REPUBLIKA.CO.ID, JAKARTA -- Presiden Joko Widodo (Jokowi) menyampaikan pandangannya terkait inisiatif DPR tentang rancangan revisi Undang-Undang (UU) Nomor 30 Tahun 2002 tentang Komisi Pemberantasan Korupsi (KPK).
Salah satu poin revisi DPR yang ditolak Presiden yakni apabila tindakan penyadapan oleh KPK harus melalui izin pihak eksternal seperti pengadilan.
Jokowi memandang, penyadapan KPK cukup dilakukan atas izin dari pihak internal, dalam hal ini adalah Dewan Pengawas KPK demi menjaga kerahasiaan. Namun, di sisi lain, Jokowi juga menekankan Dewan Pengawas KPK harus diangkat oleh Presiden dan dijaring melalui panitia seleksi.
"KPK cukup meminta izin internal dewan pengawas untuk menjaga kerahasiaan," kata Jokowi di Istana Negara, Jumat (13/9).
![photo](https://static.republika.co.id/uploads/images/headline_slide/simpatisan-memasang-spanduk-bertuliskan-kpk-shut-down-di-kantor-_190913134548-912.jpg)
Simpatisan memasang spanduk bertuliskan "KPK Shut Down" di kantor KPK, Jakarta, Jumat (13/9/2019).
Jokowi menegaskan, keberadaan Dewan Pengawas KPK merupakan hal penting. Jokowi menilai, pengawasan perlu dilakukan terhadap seluruh lembaga negara dan lembaga independen. Ia menilai perlunya prinsip check and balances dalam menjalankan keberlangsungan lembaga.

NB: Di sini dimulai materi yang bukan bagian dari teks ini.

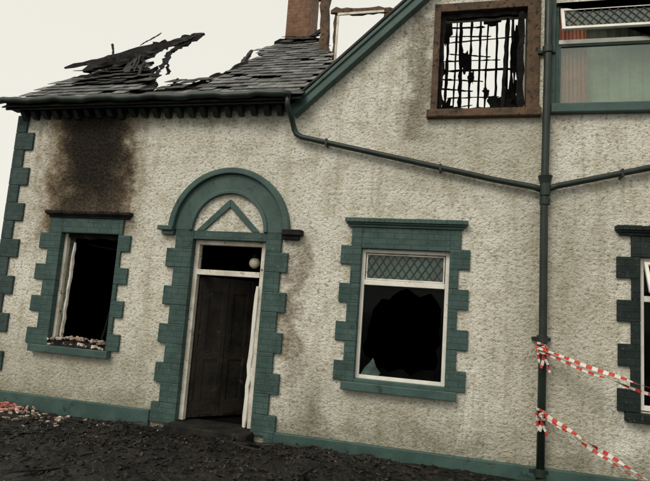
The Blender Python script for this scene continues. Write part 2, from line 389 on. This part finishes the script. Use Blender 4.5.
roughen(bm,.02,30); mk("sill_rubble",bm,M['rubble'],house,.003)
frame("far_window_frame",R2[0],R2[1],R2[2],R2[3],.06,.05,.12,M['white'],[(2.12,.07)])
box("far_window_pane",R2[0]+.05,R2[1]-.05,.083,.087,.85,2.57,M['glass'],bev=0)
fo=frame("far_window_open_light",0,1.02,-.42,0,.04,-.02,.02,M['white']); fo.location=(R2[0]+.05,.02,2.56); fo.rotation_euler=(math.radians(-28),0,0)

# upper burnt window
bm=bmesh.new()
abox(bm,-.475,-.385,-.03,.14,4.53,6.1); abox(bm,.765,.93,-.028,.14,4.53,6.1); abox(bm,-.385,.765,-.026,.14,5.98,6.1)
mk("upper_burnt_window_surround",bm,M['scorch'],house,.008)
box("upper_burnt_window_sill",-.52,.955,-.10,.14,4.42,4.53,M['scorch'],bev=.012)
bm=bmesh.new()
rbeam(bm,(-.36,.07,4.54),(-.36,.07,5.98),.07,.09,31,16); rbeam(bm,(.70,.07,4.54),(.70,.07,5.98),.14,.09,32,16,.2); rbeam(bm,(-.36,.07,5.94),(.70,.07,5.94),.09,.09,33,12); rbeam(bm,(-.36,.07,4.56),(.70,.07,4.56),.08,.07,34,16)
rbeam(bm,(.48,.2,4.54),(.52,.2,5.95),.05,.05,35,14)
mk("upper_burnt_window_frame",bm,M['char'],house)
bm=bmesh.new()
R=random.Random(11)
for i,x in enumerate((-.45,-.33,-.2,-.08,.03,.17,.30,.47,.60,.70,.80)): rbeam(bm,(x+R.uniform(-.03,.03),1.2,4.16),(x+R.uniform(-.07,.07),1.22,7.0),R.choice([.03,.04,.06]),R.choice([.03,.045,.07]),40+i,26,.55)
for i in range(15):
    z=4.75+i*.15+R.uniform(-.03,.03); a=R.choice([-.55,-.5,-.3]); b=R.choice([.1,.25,.35,.5,.9])
    rbeam(bm,(a,1.16,z),(b,1.16+R.uniform(0,.04),z+R.uniform(-.06,.06)),.02,R.uniform(.022,.042),60+i,14,.6)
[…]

Namun, Jokowi mengajukan sejumlah syarat. Pertama, anggota Dewan Pengawas KPK harus berasal dari tokoh masyarakat, seperti akademisi dan pegiat antikorupsi. "Bukan dari politisi, Bukan dari birokrat ataupun dari aparat penegak hukum aktif," kata Presiden.
Pengangkatan anggota Dewan Pengawas KPK pun, ujar Jokowi, harus dilakukan sendiri oleh Presiden dan dijaring melalui panitia seleksi. "Saya ingin memastikan, tersedia waktu transisi yang memadai untuk menjamin KPK tetap menjalankan kewenangannya sebelum terbentuknya dewan pengawas," kata Jokowi.